Good morning Ms Stormlover. My gratitude for your efforts here.
CO2 very strongly correlates with temperature via two mechanisms: greenhouse warming and the inverse relationship between gas solubility in liquids and temperature. As we all know - but some claim to reject - CO2 is a greenhouse gas and the warming it produces is, of course, proportional to its level in the atmosphere. Additionally, gases dissolve in liquids (like the CO2 in your Coke) but unlike, say, sugar in tea, under constant partial pressure, more gas dissolves as a liquid's temperature goes down. Increasing atmospheric CO2 increases global temperatures while decreasing atmospheric CO2 decreases global temperatures. Increasing temperatures decrease CO2 solubility in our oceans while decreasing temperatures increase CO2 solubility in our oceans.
Both effects produce the correlation seen in your plots. Throughout Earth's history, it has been the Malankovitch Cycle processes that have driven global warming and cooling but several published studies have shown a positive greenhouse feedback effect from CO2 outgassed from the world's oceans, amplifying and extending Malankovitch heating.
Several processes stop this feedback situation from running away entirely: The Stefan-Boltzmann law, which describes the relationship between temperature and thermal radiation notes that the relationship includes the 4th power of absolute temperature, so the effect tapers as temperatures rise.
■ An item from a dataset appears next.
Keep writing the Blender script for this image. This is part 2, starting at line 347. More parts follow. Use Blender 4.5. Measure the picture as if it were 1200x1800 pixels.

Additionally, the solubility of a gas in a liquid is also proportional to its partial pressure (its fraction of total pressure) so as atmospheric levels increase, absorption in the oceans increase. There is also some increased uptake from photosynthetic flora, including phytoplankton and, finally, at a geological pace, weathering increases with temperature and acidification and will slowly sequester CO2 in the oceans and marine sediments.
The greenhouse heating effect is demonstrated by numerous high-school level laboratory experiments. Deniers may argue that the effect it too weak, but they are ignoring the point that the 1.1C heating we've experienced has developed over 150 years. The amount of heating that would be produced in a 55 minute science class by real world gas concentrations would be necessarily small.